My multiphased painting process

The madness gets worse

I worked on the landing gear bay doors and filed and sanded off the worst edges. The results weren't convincing. There were mindbending gaps between parts. The joint between the plane's body and the wings on the topside also didn't work for me: the gap was small but it ended up eye-searing. These didn't use to bother me before!
Or they did bother me enough to dislike airplane modeling, but not enough to actually bother fixing them. Who knows? Now they annoyed me and I dug out my tube of Tamiya putty and went to town with it.

One afternoon I applied the putty and the next one I sanded off the chunks. I guess it would've been workable much sooner but I thought I'll give it a day and be sure. To my amateur eyes the results were fine. Could be that some of the panel lines can't be seen anymore after all the work, but that might depend on the paintjob, too.






After I was finished with this surprise phase, I primed the whole setup again. Perhaps this iterative learning sinks through my thick skull one day and I stop doing all these pointless things (like prepriming things I shouldn't prime yet) as supposedly good and timesaving. Or not.





Paint scheme

I had thought of the paint scheme earlier. The box cover's image looks like a basic, ultraboring USAF grey and the "prototype model art" pics show a dark paintjob, just like the painting instructions suggest. Neither option really inspired me. For a change, instead of my favourite feeling-based Stetson-Harrison approach I decided to take this project seriously. For a change, variety and fun, if nothing else.

Some references

There was a good pile of reference material I went through, as my Finnish commenter Lasse provided some A-10 docs. My main interest at this point was the version I was working on (which was either referred to as "N/AW A-10A" or "YA-10B") and its look. Below I have attached two example photos I found useful.





The darkly painted model was going to be the result. Of course it could have been theoretically possible that after the flight tests depicted above (see the sensor stick) the prototype plane could've got a different paintjob, but as far as I could tell it wasn't mentioned anywhere. I decided to keep the "what if" world far away from this one and stick to the facts.

Let's go dark

As I said, the painting instructions talked about a "Gunship grey" colour. The VMA series I use doesn't, of course, use that name anywhere. The infamous internet suggested, among Dark Sea Green and Black Grey (VMA 71056) in this role, but in my eyes BG looked too dark. For a short moment I thought of using German Grey (VMA 71052), which was pretty nicely dark. Then again, I also had an unopened bottle of USAF Dark Grey (VMA 71132), so that sorted it out quickly.

The first paint layer






An error-fixing session

Lasse dropped a comment to the Finnish post two weeks ago, regarding my painting of the cockpit. I had left those parts one can see through the canopy as grey, when they should be more like black. For some reason I had encountered a wrong type of a cockpit image (or more likely: seen whatever) and did what I did based on that. To keep my build on the facts and within the limits of reasonability I cracked the canopy open and was glad to see that no paint had leaked through.
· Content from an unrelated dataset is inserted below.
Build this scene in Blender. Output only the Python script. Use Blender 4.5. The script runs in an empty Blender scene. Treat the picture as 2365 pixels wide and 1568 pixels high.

I manually painted the shameful mistakes with the aforementioned grey-black and while I was immersed in my momentary insanity, I went for the insides of the canopy frames with it as well! I was beyond shocked by this, really. A perfect coverage wasn't what I was going for, but a decent and a really careful one. Avoiding overspill was the reason, of course.




When the paint had cured I reglued the canopy on. You can see that before that I had attached the Avenger's tip on the model as well, while the paint was drying. I thought about the best approach and decided to mask the nose cone so that with a bit of very careful airbrushing I could get just the minigun painted and leave the rest clean. With very gentle whiffs I painted the business end with Steel (VMA 71065). While I'm writing this the result is a complete mystery.